I like the concept of Fresh and Easy. I do not think the locations chosen fit the concept. With that in mind, the current format in the current locations is not sustainable. A different format in those locations may be sustainable.

Marc de Speville
Guest
Marc de Speville
9 years 2 months ago
How many of the armchair coroners of F&E asked customers what they thought, I wonder? In fact, it did attract a core of very loyal fans, across all age and social-economic groups. But that fan base did not grow fast enough to please the relatively short-term requirements of institutional shareholders. It can take decades for really new formats to take off — as was the case with Trader Joe’s transition from a slightly weird surf-dude place that sold quirky stuff to the cult food retailer it is today. The timing was particularly unfortunate, coming in just at the top of the real estate cycle ahead of one of the worst recessions in living memory. Yes, the arrogance of Tesco’s previous management played a part too and some might see its U.S. exit as just retribution. But at least they tried to shake up what remains in general a very staid and not particularly well-run industry, and on paper F&E remains a good concept that suits modern trends to smaller stores, convenience, low prices/soft discount/own label,… Read more »
Mark Price
Guest
Mark Price
9 years 2 months ago

F&E was known for self-service checkout, lack of coupons and ready-to-eat meals that were not compatible with local tastes. Most of those issues are easily remedied by an acquirer. A chain focused on RTE meals with a good selection of organic and fresh produce starts to sound a bit like a RTE version of Whole Foods, which has proven successful.

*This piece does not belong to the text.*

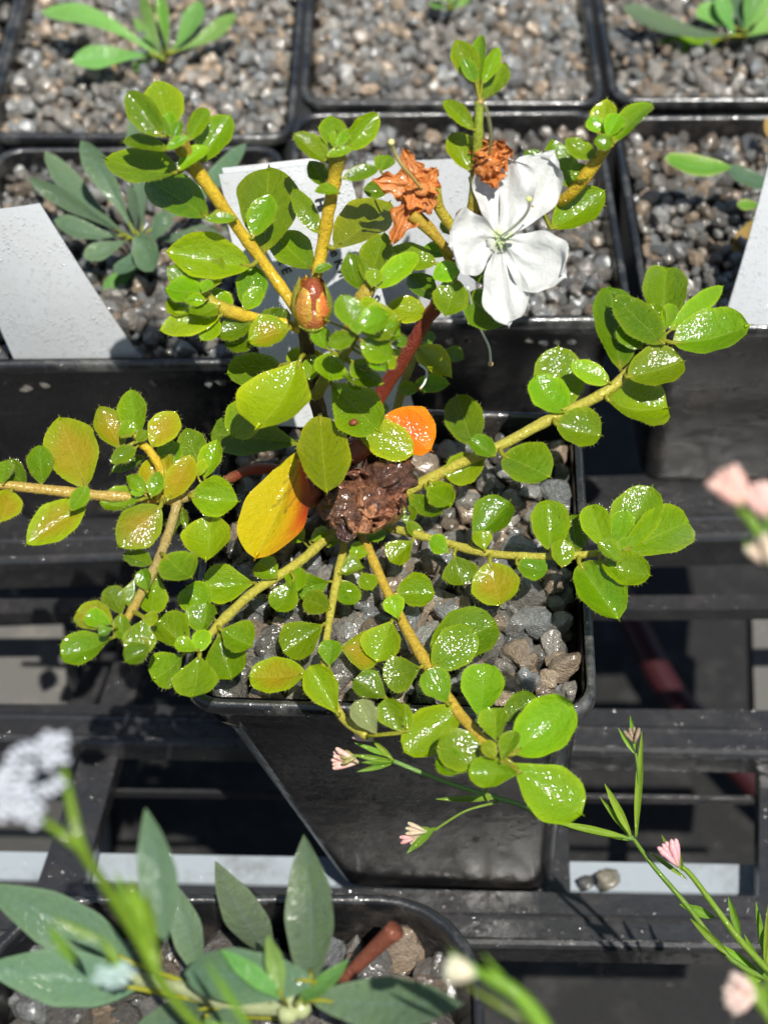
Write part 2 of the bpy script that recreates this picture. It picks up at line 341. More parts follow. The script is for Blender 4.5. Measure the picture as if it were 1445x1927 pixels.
def pot(name, c, h, label, rot=0, base=None, basec=None, H=9.5, gz=-.8, rc=1.0, group=None, z0=0, stones=300, ss=(.3, .62), tone=1.0, brown=.15, level=0):
    c = np.array(c, float); h2 = base or min(np.atleast_1d(h))*.68; bc = np.array(basec if basec is not None else c, float)
    hx, hy = (h, h) if not np.ndim(h) else h
    if np.ndim(h): h2 = base or min(h)*.68
    R = root(name, (c[0], c[1], -H), label=label, cat='pot', group=group)
    def at(f): return c*(1-f)+bc*f
    mb = MB(); rr = []
    for f, dx in ((0.02, -.10), (.12, -.12), (.13, -.2), (.5, -.2), (.97, -.2), (1.0, -.5)):
        rr.append(rring((hx+dx)*(1-f)+h2*f, (hy+dx)*(1-f)+h2*f, rc*(1-.1*f), z0-H*f, at(f), rot))
    rr.append(rring(h2*.5, h2*.5, rc*.5, z0-H, at(1), rot))
    loft(mb, rr, close=True)
    # inside wall
    loft(mb, [rring((hx-.21)*(1-f)+(h2-.2)*f, (hy-.21)*(1-f)+(h2-.2)*f, rc*.8, z0-.02-H*f, at(f), rot) for f in (.0, .15, .4)])
    mb.build('wall', M_pot, R)
    mb = MB(); prof = [(-.14, -.36), (0.02, -.34), (.05, -.28), (.05, -.08), (.02, -.01), (-.03, .03), (-.10, .03), (-.15, 0), (-.18, -.1), (-.19, -.5)]
    loft(mb, [rring(hx+a, hy+a, rc+a*.5, z0+zz, at(-zz/H), rot) for a, zz in prof]); mb.build('rim', M_rim, R)
    # grit
    G = MB(); top = z0+gz
    q = rring(hx-.3, hy-.3, rc*.8, top-.35, at(.1), rot); q[:, 2] -= .35; G.add(q, [tuple(range(len(q)))], mi=1)
    ca, sa = math.cos(rot), math.sin(rot)
    ins = .26 if ss[1] > .8 else .18
    for layer, (cnt, dz) in enumerate(((stones, -.55), (stones, -.32), (stones, -.1), (int(stones*.35), .12))):
        P = np.zeros((0, 3))
        for tries in range(cnt*14):
            if len(P) >= cnt: break
            r = ss[0]+(ss[1]-ss[0])*rng.random()**1.5; r *= .5
            x, y = rng.uniform(-hx+ins+r, hx-ins-r), rng.uniform(-hy+ins+r, hy-ins-r)
            if len(P) and (np.hypot(P[:, 0]-x, P[:, 1]-y) < (P[:, 2]+r)*.76).any(): continue
            P = np.vstack([P, (x, y, r)])
        for x, y, r in P:
            X, Y = x*ca-y*sa+at(.07)[0], x*sa+y*ca+at(.07)[1]
            if level and layer == 3 and rng.random() < .3: continue
            V, Fc = STONES[rng.integers(len(STONES))]
            A = np.linalg.qr(rng.normal(size=(3, 3)))[0]; sc = np.array([1, rng.uniform(.75, 1.05), rng.uniform(.62, .9)])*r*1.18
            k = rng.random(); g_ = rng.uniform(.10, .33)*tone
            if k < brown: C = np.array((1.25, .95, .66))*g_*1.25
            elif k < brown+.1: C = np.array((1, 1, .95))*min(.42, g_*2.2)
            elif k < brown+.34: C = np.array((.95, 1, 1.0))*g_
            else: C = np.array((1.08, 1, .87))*g_
            G.add((V*sc)@A+np.array([X, Y, top+dz+rng.uniform(-.08, .1)]), Fc, C)
    return R, G
def stone_mesh(sub):
    V, Fc = ICO[sub]; V = V.copy(); n = 10
    nr = rng.normal(size=(n, 3)); nr /= np.linalg.norm(nr, axis=1)[:, None]; d = rng.uniform(.5, .9, n)
    dots = V@nr.T; rad = np.where(dots > .05, d/np.maximum(dots, .05), 9).min(1); rad = np.minimum(rad, 1.12)
    V = V*rad[:, None]; ph = rng.uniform(0, 6, 3)
    V *= (1+.03*np.sin(V@np.array([7, 5, 6])+ph[0])+.02*np.sin(V@np.array([-9, 11, 8])+ph[1]))[:, None]
    return V, Fc
STONES = [stone_mesh(3) for _ in range(14)]
def grit(G, label, name='grit'):
    o = G.build(name, [M_grit, M_soil], smooth=False); tag(o, label, 'grit', kind='stuff'); return o
R, G = pot('azalea_pot', (.25, .05), 4.62, 'square black plastic pot with wet rim holding the azalea, tapering down to the right', rot=math.radians(-2.2),
           base=2.95, basec=(1.75, -.95), H=10, gz=-.5, rc=.85, stones=190, ss=(.5, 1.05), tone=1.12, brown=.24)
grit(G, 'coarse wet grey grit around the azalea in the foremost square pot')
STONES = [stone_mesh(2) for _ in range(14)]
for (c_, h_, lab, gl, tn) in (
        ((2.0, 12.7), 4.72, 'square black pot of grit behind the white azalea flower, dividers on both sides', 'grey grit in the middle pot behind the white flower', .95),
        ((11.9, 12.5), 4.75, 'square black pot of grit at the right, behind the white label with the variegated seedling', 'grey grit in the right pot around the variegated seedling', .95),
        ((-7.35, 11.0), (4.3, 4.65), 'square black pot at the left holding the sage green seedling and a big blank label', 'grit in the left pot around the sage green seedling', .95),
        ((2.15, 22.6), 4.72, 'square black pot of pale grit at the top middle of the picture', 'pale grey grit in the top middle pot', 1.5),
        ((11.9, 22.8), 4.75, 'square black pot of grit in the top right corner under the leafy seedling', 'grey grit in the top right pot', 1.25),
        ((-7.5, 20.9), 4.72, 'square black pot of pale grit at the top left holding the bright green seedling', 'pale brown and grey grit in the top left pot', 1.5)):
    R, G = pot('square_pot', c_, h_, lab, rot=math.radians(rng.uniform(-1.2, 1.2)), H=7.2, gz=-.5, base=3.95, rc=.75, stones=430, ss=(.33, .64), tone=tn, brown=.2,
               group='square black pots of grit in rows behind the azalea')
    grit(G, gl)
for (c_, h_, lab) in (((-17, 20.6), 4.7, 'black pot just inside the left edge above the blank label'), ((-16.2, 10.5), 4.4, 'black pot cut off by the left edge beside the blank label')):
    R, G = pot('square_pot', c_, h_, lab, H=7.2, gz=-.9, rc=.75, stones=60, ss=(.5, .8), tone=1.0, group='square black pots of grit in rows behind the azalea')
    grit(G, 'grit in the '+lab)
# bottom-left pot with the grey-green plant, bottom-right pot
STONES = [stone_mesh(3) for _ in range(10)]
R, G = pot('round_cornered_pot', (-3.05, -14.0), 4.95, 'black pot with rounded corners at the bottom left holding the broad grey green plant', rc=2.0, H=9, gz=-.9, stones=150, ss=(.7, 1.15), tone=.85, brown=.2)
grit(G, 'large wet stones in the bottom left pot')
R, G = pot('square_pot', (7.9, -15.6), 4.6, 'dark blue black pot whose rim just enters the bottom right of the picture', rc=.9, H=8, gz=-1.4, stones=50, ss=(.6, .9), z0=-3.0)
grit(G, 'grit in the pot at the bottom right')
mb = MB(); V, Fc = STONES[2]; P = Z(1142, 1655, -11.1); mb.add(V*np.array([.42, .36, .34])+P, Fc, (.30, .27, .2)); mb.add(V*np.array([.28, .25, .2])+P+np.array([-.6, -.05, -.1]), Fc, (.08, .08, .075))
o = mb.build('pebble', [M_grit]); tag(o, 'tan pebble lying on the pale metal rail', 'pebble')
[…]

In an industry with 3% margins, success is never easy, but this business does not look too broken for a good try.

Jack Pansegrau
Guest
Jack Pansegrau
9 years 2 months ago

I agree with Spev. As a loyal F&E shopper in Palm Springs, I absolutely love F&E with its fresh produce and fresh-in-store bakery. I will miss F&E if the new buyer decides to change it. Just try getting fresh kale or lettuce at TJ’s — all their greens are bagged.

F&E has much better selections of fresh meats and fish than TJ’s. So as a once confirmed TJ shopper, I am now nearly as devoted to F&E, shopping at TJ for 25% of what I used to. So I agree — the concept, in my opinion is viable, but it takes time to shop it and discover it.

Kai Clarke
Guest
9 years 2 months ago

This was a poor proposition from the beginning. The intricacies of the American consumer are difficult for American based retailers to manage, let alone foreign based ones. Technology, rapidly changing formats and footprints, finicky consumers, and unique food offerings all make for a difficult retail environment. Add to this the lack of American culture and communications and you have made a difficult situation worse.

Fresh and Easy will probably fade away, just like the others in their historical context. Goodbye Fresh and Easy!

Craig Sundstrom
Guest
9 years 2 months ago

“German company Aldi broke the U.S. Frankly, I’d have expected the 2nd biggest supermarket in the world to be able to as well. Very disappointing. We don’t make anything and we’re not even a very good nation of shopkeepers anymore.” — “Dapper” writing in The Guardian.

Ouch!! Different day, different company, same story: RW commenters are split on whether/not the underlying ideas make sense, but management makes such a hash of things the point becomes moot. In answer to the question: I think they will be liquidated. The claim that “Tesco has already received interest” will/should be considered in light of the fact that the same execs told us only weeks ago they were still committed to the concept.

Scale will be even harder to achieve if the locations are broken up, and only someone arrogant, desperate or a real fool would purchase this intact …not that the world lacks people with those traits. The ultimate question is: does America really need another supermarket chain? Did it six years ago?

W. Frank Dell II, CMC
Guest
9 years 2 months ago

This is not the first time a European retailer thought they were smarter than the locals. There is a market for smaller stores, just ask Aldi and Sav-A-Lot. Also Walmart and others are testing a smaller format.

What has to change is the European Spartan decor and product mix. Prepared food is still not a winner for the supermarket yet. This is because restaurants provide home delivery. Yes, someone can make these locations work, but they must be tailored to the individual market with products these consumers want, at the right price.